The motion for new trial was presented to Judge Oppenheim, the successor judge to Judge Devereux, who presided over the hearing and made the custody rulings. In her motion, Ms. Prater essentially made the same arguments as in this appeal. Judge Oppenheim denied the motion, noting the legal principle that trial court judges are presumed to have followed the law. Judge Oppenheim noted that she would have articulated her application of the Article 134A factors differently than Judge Devereux had in her written reasons; but, Judge Oppenheim also pointed out that Judge Devereux's reasons stated that she had considered the evidence presented and applicable law. Thus, Judge Oppenheim interpreted the written reasons to mean that all of the Article 134 factors were considered. Ms. Prater's bold assertion that Judge Oppenheim essentially agreed with her motion is unsupported by the record.
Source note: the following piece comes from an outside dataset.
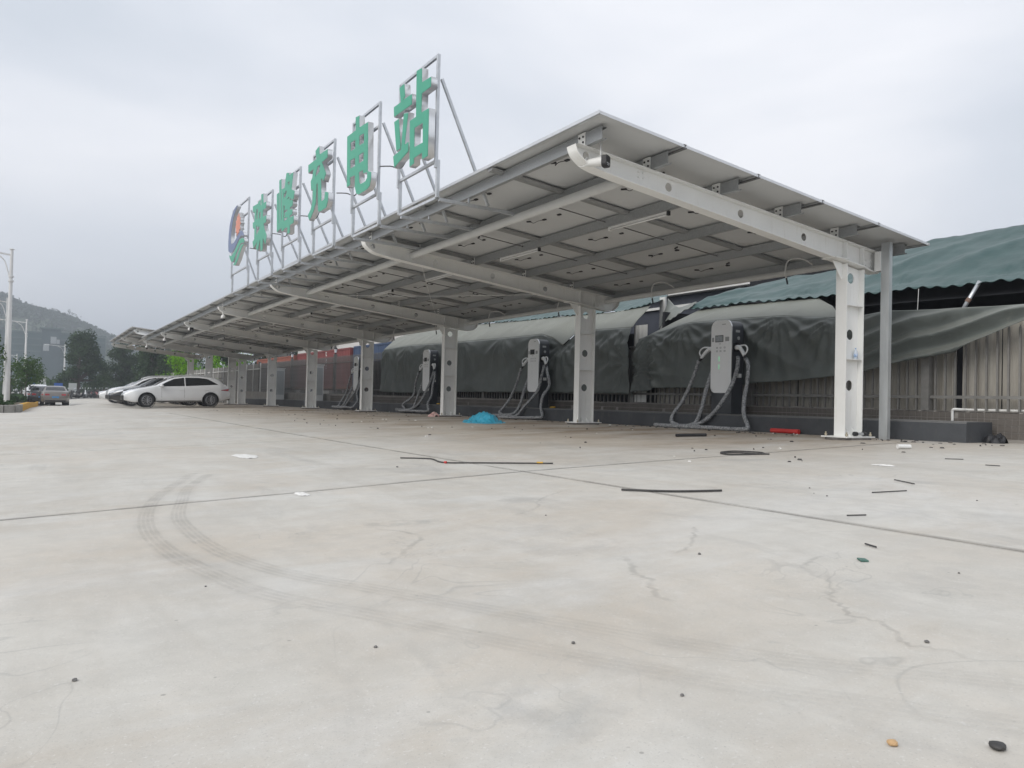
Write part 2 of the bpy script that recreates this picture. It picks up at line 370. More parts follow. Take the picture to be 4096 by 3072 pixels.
M['plate'] = mat('number_plate_blue', (.05,.25,.55), .4, var=.05)
M['lamp'] = mat('lamp_lens', (.75,.77,.80), .12, var=.05, coat=.6)
M['wrap'] = mat('crinkled_wrap', (.50,.51,.52), .2, var=.1, scale=30, col2=(.10,.105,.11), bump=1.0, bscale=38, detail=5)
M['wraplt'] = mat('loose_plastic', (.60,.60,.58), .3, var=.2, scale=20, bump=.6, bscale=30)
M['bluebag'] = mat('blue_plastic_sheet', (.05,.38,.55), .35, var=.14, scale=6, bump=.5, bscale=14)
M['pink'] = mat('pink_plastic', (.65,.25,.22), .35, var=.3, scale=14, col2=(.7,.62,.58), bump=.5)
M['scooterred'] = mat('maroon_scooter', (.16,.02,.025), .35, var=.1, coat=.4)
M['redplastic'] = mat('red_plastic', (.55,.035,.03), .4, var=.1)
M['yellow'] = mat('yellow_kerb_paint', (.62,.34,.03), .7, var=.22, scale=6)
M['kerb'] = mat('kerb_stone', (.30,.29,.27), .85, var=.22, scale=5, bump=.3)
M['stone'] = mat('pebble', (.16,.155,.15), .9, var=.3, scale=30)
M['tan'] = mat('tan_rubble', (.55,.36,.19), .9, var=.2, scale=30)
M['plaster'] = mat('spilt_plaster', (.74,.73,.70), .9, var=.1, scale=20, bump=.5)
M['rebar'] = mat('dark_rod', (.045,.043,.042), .55, var=.3, scale=30)
M['greenchip'] = mat('green_chip', (.07,.16,.13), .5, var=.2)
M['bottle'] = mat('clear_bottle', (.60,.66,.74), .12, var=.08, scale=20)
M['bottlelabel'] = mat('bottle_label', (.12,.30,.60), .4, var=.5, scale=60, col2=(.7,.74,.8))
M['ledgreen'] = mat('green_status_light', (.15,.7,.32), .4, emit=((.2, 1., .42), .38))
M['screen'] = mat('charger_screen', (.30,.32,.33), .15, var=.25, scale=16)
M['print'] = mat('grey_print', (.42,.43,.43), .5, var=.06)
M['sticker'] = mat('grey_sticker', (.34,.35,.35), .5, var=.12, scale=30)
M['cabinet'] = mat('cabinet_paint', (.62,.63,.62), .45, var=.04, scale=2)
M['louver'] = mat('cabinet_louver', (.42,.44,.44), .5, var=.06)
M['tubelight'] = mat('tube_light_white', (.80,.80,.79), .4, var=.03)
M['lampw'] = mat('lamp_post_white', (.70,.70,.69), .45, var=.06, scale=1.5)
M['signblue'] = mat('road_sign_blue', (.03,.10,.36), .5, var=.08)
M['signback'] = mat('road_sign_back', (.46,.48,.47), .6, var=.08)
M['office'] = mat('office_glass', (.058,.098,.100), .5, var=.2, scale=.1)
M['officeband'] = mat('office_band', (.088,.130,.132), .6, var=.15, scale=.1)
M['officedark'] = mat('office_dark', (.046,.075,.082), .5, var=.2, scale=.1)
M['officepanel'] = mat('office_panel', (.30,.33,.34), .6, var=.06, scale=.3)
M['seam'] = mat('seam_shadow_rubber', (.13,.13,.13), .8, var=.1)
M['channel'] = mat('dull_channel', (.29,.295,.295), .5, .3, var=.08, scale=12)
M['rust'] = mat('rusty_clamp', (.20,.13,.10), .8, var=.3, scale=40)
M['brass'] = mat('zinc_bolt', (.52,.47,.36), .4, .7, var=.2)
M['mortar'] = mat('mortar_pad', (.13,.12,.11), .95, var=.35, scale=12, bump=.8)
M['yellowtape'] = mat('yellow_offcut', (.55,.32,.04), .6, var=.2)

dusty(M['greytarp'], (.225,.232,.208), .08, .75, .62); dusty(M['teal'], (.10,.15,.145), .8, 1., .35); dusty(M['plinth'], (.30,.29,.27), .5, .9, .7)
streaks(M['white'], (.58,.53,.45), .35); streaks(M['greytarp'], (.20,.205,.185), .5, (2,2,.8)); streaks(M['sheet'], (.20,.16,.12), .55, (6,6,.35)); streaks(M['backsheet'], (.42,.40,.37), .4, (1.2,1.2,1.2)); streaks(M['plinth'], (.16,.155,.145), .5, (2,2,1)); streaks(M['teal'], (.075,.125,.12), .5, (1.2,1.2,1.2))
# ------------------------------------------------------------------ ground
def axis_lines(stops):
    out = []
    for a, b, n in stops: out += [lerp(a, b, i/n) for i in range(n)]
    return out+[stops[-1][1]]
gx = axis_lines([(-1500,-200,8),(-200,-48,10),(-48,6,54),(6,60,10),(60,1500,9)])
gy = axis_lines([(-300,-40,5),(-40,-16,6),(-16,100,116),(100,300,12),(300,1500,8)])
b = MB(); b.grid([[(x, y, G(x, y)-.03) for x in gx] for y in gy])
ground = tag(b.build('ground', M['joint'], smooth=True), 'pale concrete forecourt with joints and dust stains', None, None, 'structure')
XS = [-66.45,-60.45,-54.45,-48.45,-42.45,-36.45,-30.45,-24.45,-18.45,-12.45,-6.45,2.3]
YS = [-19.3,-13.2,-7.05,-.95,5.2,11.3,17.4,23.5,29.6,35.7,41.8,47.9,54,60.1,66.2,72.3,78.4,84.5,90.6]
for i in range(len(XS)-1):
    for j in range(len(YS)-1):
        x0, x1, y0, y1 = XS[i]+.011, XS[i+1]-.011, YS[j]+.011, YS[j+1]-.011
        nx = 8; b = MB(); rows = []
        def jl(x): return max(-.7, (x+6.45)*.10) if x < -6.45 else 0     # the cross joints run a touch askew
        for k in range(9):
            t = k/8; rows.append([(lerp(x0,x1,s/nx), lerp(y0,y1,t)+jl(lerp(x0,x1,s/nx)), 0) for s in range(nx+1)])
        top = [[(x, y, G(x, y)) for x, y, _ in r] for r in rows]
        b.grid(top)
        ring = top[0]+[r[-1] for r in top[1:]]+top[-1][::-1][1:]+[r[0] for r in top[::-1][1:-1]]
        n = len(ring); b.add(ring+[(x, y, z-.04) for x, y, z in ring], [(q, (q+1) % n, n+(q+1) % n, n+q) for q in range(n)])
        b.build('concrete_slab', M['concrete'], ground)

b = MB(); b.grid([[(x, y, G(x, y)-.004) for x in axis_lines([(-1500,-66,6),(-66,2.3,14),(2.3,1500,6)])] for y in axis_lines([(90.6,130,6),(130,1500,8)])])
tag(b.build('road', M['concrete'], smooth=True), 'pale concrete road continuing beyond the forecourt', None, None, 'structure')
def strip(name, path, w, m, off=.004, fade=None, parent=ground, wvar=0.):
    """flat mark following the ground, path of (x, y)"""
    P = crom([(x, y, 0) for x, y in path], 10); b = MB(); rows = []; fd = []
    for i, p in enumerate(P):
        d = (P[min(i+1, len(P)-1)]-P[max(0, i-1)]); n = Vector((-d.y, d.x, 0)).normalized()
        t = i/(len(P)-1); ww = w*(1+wvar*nz3(i*.9, 3.1)); row = []
        if name == 'crack': p = p+n*(.035*nz3(i*.5, w*90)+.014*nz3(i*1.7, w*70))
        for s in (-1, -.5, 0, .5, 1):
            q = p+n*ww*s/2; row.append((q.x, q.y, G(q.x, q.y)+off)); fd.append((1-abs(s)**2)*(fade(t) if fade else sin(pi*min(1, max(0, t)))**.5))
        rows.append(row)
    b.grid(rows); o = b.build(name, m, parent)
    a = o.data.attributes.new('fade', 'FLOAT', 'POINT'); a.data.foreach_set('value', fd); return o
M['tyrewide'] = decal('tyre_smear', (.36,.34,.31), .12, 5., (1,1,1), .32, .64)
M['tyremark'] = decal('tyre_mark', (.34,.325,.30), .13, 9., (1,1,1), .30, .60)
M['crack'] = decal('crack_mark', (.24,.235,.225), .17, 9., (1,1,1), .28, .55)
M['jointstain'] = decal('joint_stain', (.26,.25,.235), .38, 2.2, (1,1,1), .25, .55)
M['damp'] = decal('damp_stain', (.42,.43,.43), .24, 7., (1,1,1), .38, .60)
outer = [(-9.2,.9),(-9.55,-.11),(-9.81,-.99),(-9.97,-1.86),(-10.02,-2.57),(-9.99,-3.22),(-9.91,-3.72),(-9.83,-4.11),(-9.7,-4.43),(-9.55,-4.72),(-9.38,-5.09),(-9.01,-5.81),(-8.76,-6.19),(-8.58,-6.45),(-8.2,-7)]
inner = [(-9.1,.7),(-9.46,-.33),(-9.65,-1.21),(-9.78,-1.91),(-9.81,-2.44),(-9.8,-3.03),(-9.73,-3.54),(-9.6,-3.97),(-9.41,-4.36),(-9.18,-4.86),(-8.99,-5.24),(-8.81,-5.61),(-8.63,-5.92),(-8.3,-6.32),(-7.9,-6.9)]
for path in (outer, inner):
    strip('tyre_smear', path, .17, M['tyrewide'], .003, lambda t: 1-t*.5, ground, .2)
    for dx in (-.042, -.014, .014, .042):        # tread ribs of one tyre
        strip('tyre_mark', [(x+dx*1.0, y+dx*.6) for x, y in path], .026, M['tyremark'], .004, lambda t: .35+.65*sin(pi*min(1,t*1.6))**.6 if t < .6 else .55*(1-t)+.35)
for path, w in (([(-8.12,-4.42),(-8.21,-4.59),(-8.34,-4.77),(-8.37,-4.9),(-8.49,-5.08),(-8.52,-5.2)], .040),
                ([(-7.6,-5.2),(-7.9,-5.45),(-8.0,-5.53),(-8.1,-5.68),(-8.1,-5.78),(-8.23,-5.96),(-8.2,-6.06),(-8.24,-6.2)], .028),
                ([(-6.95,-2.35),(-7.2,-2.5),(-7.49,-2.74),(-7.62,-2.95),(-7.95,-3.16)], .032),
                ([(-7.3,-4.1),(-7.4,-4.22),(-7.65,-4.44),(-7.93,-4.59)], .030),
                ([(-7.35,-5.0),(-7.6,-5.1),(-7.75,-5.3)], .03), ([(-8.9,-3.0),(-8.75,-3.4),(-8.95,-3.7),(-9.2,-4.0)], .04)):
    strip('crack', path, w, M['crack'], .0035, None, ground, .6)
for _p in ([(-6.45,-9),(-6.45,-5),(-6.45,-2),(-6.45,1),(-6.45,5),(-6.45,12),(-6.45,22)], [(-20,-1.65),(-14,-1.65),(-11,-1.4),(-9,-1.2),(-6.45,-.95),(-3,-.95),(1.1,-.95)]):
    strip('joint_stain', _p, .10, M['jointstain'], .0025, lambda t: 1., ground, .5)
strip('damp_stain', [(-9.62,-5.55),(-9.5,-5.72),(-9.42,-5.92)], .34, M['damp'], .003)
strip('damp_stain', [(-8.4,-3.1),(-8.6,-3.0),(-8.9,-2.95)], .22, M['damp'], .003)

# ------------------------------------------------------------------ kerbed planting island on the left
def island_z(x, y): return G(x, y)+.27
kpath = [(-15.5,25.7),(-14,25.7),(-12.4,25.65),(-11.4,25.7),(-10.98,26.2),(-10.92,28.4),(-10.75,34),(-10.55,42),(-10.3,52),(-10.1,62),(-10.05,72)]
isl = MB(); rows = []
for i, p in enumerate(crom([(x, y, 0) for x, y in kpath[3:]], 6)):
    rows.append([(lerp(p.x-.12, -40, s/8), p.y+.05 if i else 25.85, island_z(lerp(p.x, -16, s/8), p.y)-.03+.05*nz3(s*2.1, p.y)) for s in range(9)])
isl.grid(rows); tag(isl.build('planting_bed', M['soil'], smooth=True), 'bare soil bed behind the kerb at the left edge', None, None, 'structure')
kerb = empty('kerb', (0,0,0)); tag(kerb, 'raised grey and yellow painted kerb around the planting bed', None, None, 'structure')
def kerbstone(p, q, m):
    d = Vector((q[0]-p[0], q[1]-p[1], 0)); n = Vector((d.y, -d.x, 0)).normalized()*.075
    a, c = Vector((p[0], p[1], 0))+d*.02, Vector((q[0], q[1], 0))-d*.02; P = []
    for dz in (-.06, .255, .28):
        k = .8 if dz == .28 else 1
        for w, s in ((a, 1), (c, 1), (c, -1), (a, -1)):
            z = w+n*s*k; P.append((z.x, z.y, G(w.x, w.y)+dz))
    b = MB(); b.add(P, [(0,1,5,4),(1,2,6,5),(2,3,7,6),(3,0,4,7),(4,5,9,8),(5,6,10,9),(6,7,11,10),(7,4,8,11),(8,9,10,11)])
    b.build('kerb_stone', m, kerb)
kp = crom([(x, y, 0) for x, y in kpath], 30); acc = [kp[0]]
for p in kp[1:]:
    near = p.y < 28.4
    if (p-acc[-1]).length >= (.34 if near else 1.0): acc.append(p)
for i, (p, q) in enumerate(zip(acc, acc[1:])): kerbstone((p.x, p.y), (q.x, q.y), M['yellow'] if 28.2 < p.y < 63 else M['kerb'])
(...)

For the same reasons that we find no error in the trial court's custody judgment, we find no abuse of discretion in the trial court's denial of the motion for new trial.
CONCLUSION
The trial court's April 13, 2021 judgment naming Gerald Joseph Moore, III, the domiciliary parent and the parties’ physical custody schedule is affirmed, as is the trial court's August 16, 2021 judgment denying Leslie Prater's motion for new trial. Costs of this appeal are assessed to Leslie Carol Prater.